The five-day surge between Thanksgiving, Black Friday and Cyber Monday, which Amazon has coined the "Turkey 5," kicks off the holiday delivery madness. But they are not the busiest days for Amazon deliveries. The number of packages the company ships continues to increase as Christmas approaches, and last year its worldwide delivery peak was Dec. 19.

The National Retail Federation projects consumers will spend $679B between retail and online holiday shopping during November and December, a 4% increase from last year. An NRF survey found an estimated 164 million Americans — 69% of the country's population — are planning to shop or are considering shopping over Thanksgiving weekend. 

Amazon's same-day delivery service, Prime Now, allows procrastinators to order gift deliveries as late as Christmas Eve and have them under the tree in the morning.

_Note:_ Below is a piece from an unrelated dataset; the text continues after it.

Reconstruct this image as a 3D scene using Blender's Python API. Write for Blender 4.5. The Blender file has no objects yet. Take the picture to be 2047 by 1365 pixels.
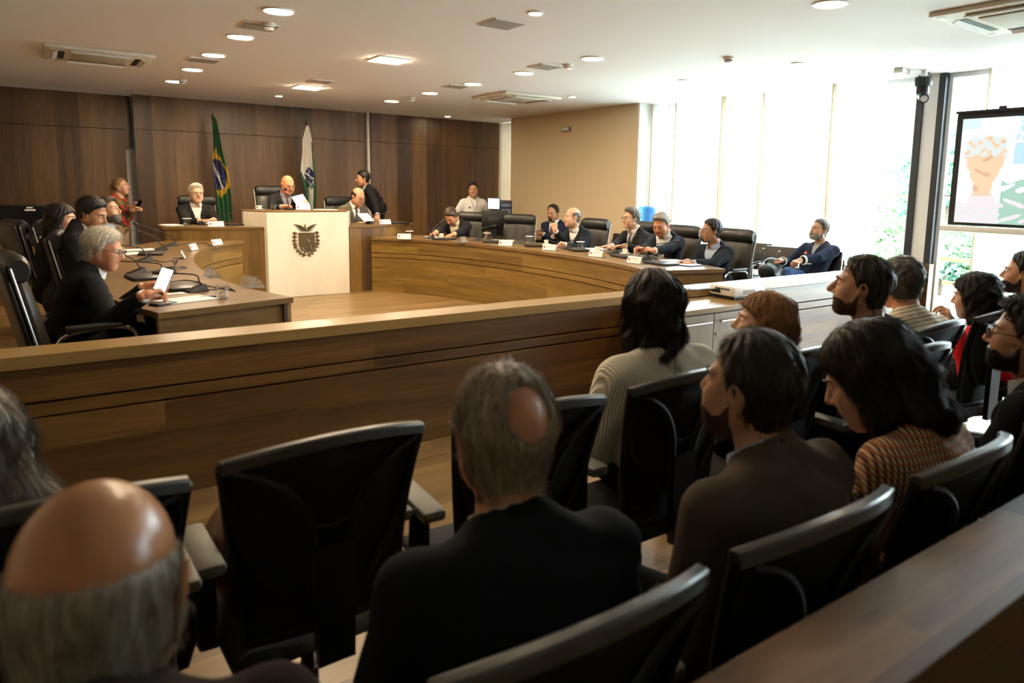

The busiest day ever for Prime Now was Dec. 23, 2016, with three times more deliveries than the same day the year before. The fastest Prime Now delivery, according to Amazon, came in 13 minutes when a customer in Redondo Beach, California, ordered a Tile item finder.

Fulfillment centers typically get their last order out the door at noon on Christmas Eve, Robinson said. Workers then leave in time to celebrate the holiday, when they finally get to open some of the boxes they spent the last several weeks packaging and sending out.